# [Recorded data]
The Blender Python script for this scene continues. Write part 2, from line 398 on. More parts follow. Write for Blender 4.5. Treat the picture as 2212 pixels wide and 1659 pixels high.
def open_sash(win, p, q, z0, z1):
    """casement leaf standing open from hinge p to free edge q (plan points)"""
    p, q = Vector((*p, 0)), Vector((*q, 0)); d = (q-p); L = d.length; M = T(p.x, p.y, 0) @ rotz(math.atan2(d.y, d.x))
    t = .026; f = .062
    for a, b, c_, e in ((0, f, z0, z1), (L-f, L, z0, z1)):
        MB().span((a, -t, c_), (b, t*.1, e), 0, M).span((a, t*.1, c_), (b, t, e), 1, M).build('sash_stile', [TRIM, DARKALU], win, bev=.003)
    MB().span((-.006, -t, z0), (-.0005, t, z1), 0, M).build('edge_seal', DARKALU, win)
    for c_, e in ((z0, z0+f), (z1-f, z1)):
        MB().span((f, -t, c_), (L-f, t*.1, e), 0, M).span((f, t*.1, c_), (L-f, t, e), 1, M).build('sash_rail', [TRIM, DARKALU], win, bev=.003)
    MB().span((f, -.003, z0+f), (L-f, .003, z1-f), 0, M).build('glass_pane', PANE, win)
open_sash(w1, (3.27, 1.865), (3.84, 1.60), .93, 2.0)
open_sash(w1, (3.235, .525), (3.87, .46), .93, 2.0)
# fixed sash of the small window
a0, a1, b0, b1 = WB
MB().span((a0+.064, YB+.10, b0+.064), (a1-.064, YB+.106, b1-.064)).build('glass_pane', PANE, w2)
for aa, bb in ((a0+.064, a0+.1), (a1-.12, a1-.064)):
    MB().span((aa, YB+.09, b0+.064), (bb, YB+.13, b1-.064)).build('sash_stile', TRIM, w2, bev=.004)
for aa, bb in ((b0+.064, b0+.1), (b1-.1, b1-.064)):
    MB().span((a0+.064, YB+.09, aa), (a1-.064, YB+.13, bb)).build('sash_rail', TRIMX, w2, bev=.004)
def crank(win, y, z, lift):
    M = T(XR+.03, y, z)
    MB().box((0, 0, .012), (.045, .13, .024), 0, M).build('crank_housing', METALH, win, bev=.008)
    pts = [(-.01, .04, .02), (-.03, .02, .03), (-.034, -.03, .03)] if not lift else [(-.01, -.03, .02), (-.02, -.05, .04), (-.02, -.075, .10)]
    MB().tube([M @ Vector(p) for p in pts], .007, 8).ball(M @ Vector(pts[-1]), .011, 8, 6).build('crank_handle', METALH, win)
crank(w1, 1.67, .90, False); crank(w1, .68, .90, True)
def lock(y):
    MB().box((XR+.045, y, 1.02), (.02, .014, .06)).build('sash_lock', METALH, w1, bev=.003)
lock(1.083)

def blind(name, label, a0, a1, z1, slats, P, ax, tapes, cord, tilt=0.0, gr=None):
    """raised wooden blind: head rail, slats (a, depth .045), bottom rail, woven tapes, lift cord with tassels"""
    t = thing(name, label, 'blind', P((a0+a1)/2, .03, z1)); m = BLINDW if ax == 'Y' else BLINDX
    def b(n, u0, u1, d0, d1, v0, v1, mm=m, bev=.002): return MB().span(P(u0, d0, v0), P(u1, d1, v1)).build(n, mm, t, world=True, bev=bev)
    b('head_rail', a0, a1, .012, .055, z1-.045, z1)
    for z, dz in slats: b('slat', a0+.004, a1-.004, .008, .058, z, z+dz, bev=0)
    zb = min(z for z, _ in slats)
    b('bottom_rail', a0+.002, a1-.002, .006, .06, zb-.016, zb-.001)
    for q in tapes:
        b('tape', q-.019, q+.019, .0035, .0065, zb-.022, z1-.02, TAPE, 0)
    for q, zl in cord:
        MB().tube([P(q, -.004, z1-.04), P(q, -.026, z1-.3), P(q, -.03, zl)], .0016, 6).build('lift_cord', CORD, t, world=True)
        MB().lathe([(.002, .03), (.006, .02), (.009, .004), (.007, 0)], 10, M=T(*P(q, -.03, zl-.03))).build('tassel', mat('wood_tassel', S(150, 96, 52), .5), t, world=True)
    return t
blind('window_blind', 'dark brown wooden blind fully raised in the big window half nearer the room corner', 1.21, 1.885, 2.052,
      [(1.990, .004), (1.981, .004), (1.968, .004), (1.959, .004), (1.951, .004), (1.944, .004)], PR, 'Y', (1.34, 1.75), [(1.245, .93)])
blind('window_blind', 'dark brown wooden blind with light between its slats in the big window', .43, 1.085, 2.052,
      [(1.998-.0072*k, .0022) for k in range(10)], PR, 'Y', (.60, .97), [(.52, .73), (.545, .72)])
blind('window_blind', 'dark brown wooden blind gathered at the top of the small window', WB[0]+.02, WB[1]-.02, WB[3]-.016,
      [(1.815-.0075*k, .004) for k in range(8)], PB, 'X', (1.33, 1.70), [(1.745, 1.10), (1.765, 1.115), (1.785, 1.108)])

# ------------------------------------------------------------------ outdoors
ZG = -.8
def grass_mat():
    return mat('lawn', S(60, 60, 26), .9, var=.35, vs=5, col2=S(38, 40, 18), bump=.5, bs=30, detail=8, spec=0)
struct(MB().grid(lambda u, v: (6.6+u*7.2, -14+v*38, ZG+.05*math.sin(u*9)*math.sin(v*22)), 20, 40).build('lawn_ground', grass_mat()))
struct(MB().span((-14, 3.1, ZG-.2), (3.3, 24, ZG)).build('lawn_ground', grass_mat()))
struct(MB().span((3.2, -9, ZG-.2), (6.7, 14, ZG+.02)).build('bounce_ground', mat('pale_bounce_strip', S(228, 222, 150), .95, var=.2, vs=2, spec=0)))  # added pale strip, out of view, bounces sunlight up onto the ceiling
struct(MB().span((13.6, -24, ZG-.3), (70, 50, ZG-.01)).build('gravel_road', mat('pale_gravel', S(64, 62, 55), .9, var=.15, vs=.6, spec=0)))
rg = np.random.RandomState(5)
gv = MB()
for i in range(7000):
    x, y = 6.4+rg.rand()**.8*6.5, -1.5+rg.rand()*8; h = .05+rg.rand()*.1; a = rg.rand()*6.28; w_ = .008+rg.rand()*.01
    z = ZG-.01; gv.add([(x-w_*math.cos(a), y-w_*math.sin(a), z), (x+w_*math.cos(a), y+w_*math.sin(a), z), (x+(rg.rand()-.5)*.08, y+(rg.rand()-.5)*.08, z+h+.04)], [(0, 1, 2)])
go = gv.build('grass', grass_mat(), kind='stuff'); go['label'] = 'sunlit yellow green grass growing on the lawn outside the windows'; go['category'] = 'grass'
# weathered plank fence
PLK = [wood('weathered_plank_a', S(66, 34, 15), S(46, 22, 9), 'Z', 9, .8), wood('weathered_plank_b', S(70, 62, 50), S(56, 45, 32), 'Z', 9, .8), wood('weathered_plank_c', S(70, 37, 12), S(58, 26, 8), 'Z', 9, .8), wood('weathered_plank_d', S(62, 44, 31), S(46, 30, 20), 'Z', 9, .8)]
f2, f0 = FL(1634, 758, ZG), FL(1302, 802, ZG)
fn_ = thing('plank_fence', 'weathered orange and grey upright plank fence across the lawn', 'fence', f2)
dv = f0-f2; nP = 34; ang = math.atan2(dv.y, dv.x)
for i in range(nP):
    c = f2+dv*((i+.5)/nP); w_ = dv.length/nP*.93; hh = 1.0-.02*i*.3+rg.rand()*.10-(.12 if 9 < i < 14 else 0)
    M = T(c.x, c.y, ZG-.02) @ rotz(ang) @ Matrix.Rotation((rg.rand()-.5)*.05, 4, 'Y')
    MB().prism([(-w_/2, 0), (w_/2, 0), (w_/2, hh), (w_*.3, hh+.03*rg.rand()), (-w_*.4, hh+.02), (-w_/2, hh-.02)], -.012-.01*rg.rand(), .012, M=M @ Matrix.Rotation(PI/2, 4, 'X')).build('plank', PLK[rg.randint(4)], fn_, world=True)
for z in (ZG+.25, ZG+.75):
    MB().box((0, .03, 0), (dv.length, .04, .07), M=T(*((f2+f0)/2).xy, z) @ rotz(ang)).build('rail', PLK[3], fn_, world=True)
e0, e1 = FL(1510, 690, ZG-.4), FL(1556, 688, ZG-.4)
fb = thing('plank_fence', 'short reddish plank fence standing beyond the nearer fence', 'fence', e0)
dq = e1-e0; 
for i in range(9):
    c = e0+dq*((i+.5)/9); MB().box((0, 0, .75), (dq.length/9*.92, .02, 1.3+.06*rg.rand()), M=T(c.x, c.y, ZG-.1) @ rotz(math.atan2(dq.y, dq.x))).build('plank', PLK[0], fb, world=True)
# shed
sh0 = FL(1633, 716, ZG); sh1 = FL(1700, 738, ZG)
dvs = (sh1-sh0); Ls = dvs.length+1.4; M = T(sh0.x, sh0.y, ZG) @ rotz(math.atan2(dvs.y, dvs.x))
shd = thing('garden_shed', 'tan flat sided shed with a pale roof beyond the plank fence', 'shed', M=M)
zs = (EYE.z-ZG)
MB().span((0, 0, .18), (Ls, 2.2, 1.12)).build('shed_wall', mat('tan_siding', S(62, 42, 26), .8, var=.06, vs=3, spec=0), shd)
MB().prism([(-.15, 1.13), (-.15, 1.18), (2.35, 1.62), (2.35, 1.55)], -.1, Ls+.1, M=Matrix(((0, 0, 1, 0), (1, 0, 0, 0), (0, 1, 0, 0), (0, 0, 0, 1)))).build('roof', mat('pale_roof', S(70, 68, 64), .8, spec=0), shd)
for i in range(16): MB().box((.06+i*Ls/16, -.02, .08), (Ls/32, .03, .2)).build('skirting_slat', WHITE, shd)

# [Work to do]
Identify every line holding the word "struct" and copy it out.

# [Response for this exercise]
struct(MB().grid(lambda u, v: (6.6+u*7.2, -14+v*38, ZG+.05*math.sin(u*9)*math.sin(v*22)), 20, 40).build('lawn_ground', grass_mat()))
struct(MB().span((-14, 3.1, ZG-.2), (3.3, 24, ZG)).build('lawn_ground', grass_mat()))
struct(MB().span((3.2, -9, ZG-.2), (6.7, 14, ZG+.02)).build('bounce_ground', mat('pale_bounce_strip', S(228, 222, 150), .95, var=.2, vs=2, spec=0)))  # added pale strip, out of view, bounces sunlight up onto the ceiling
struct(MB().span((13.6, -24, ZG-.3), (70, 50, ZG-.01)).build('gravel_road', mat('pale_gravel', S(64, 62, 55), .9, var=.15, vs=.6, spec=0)))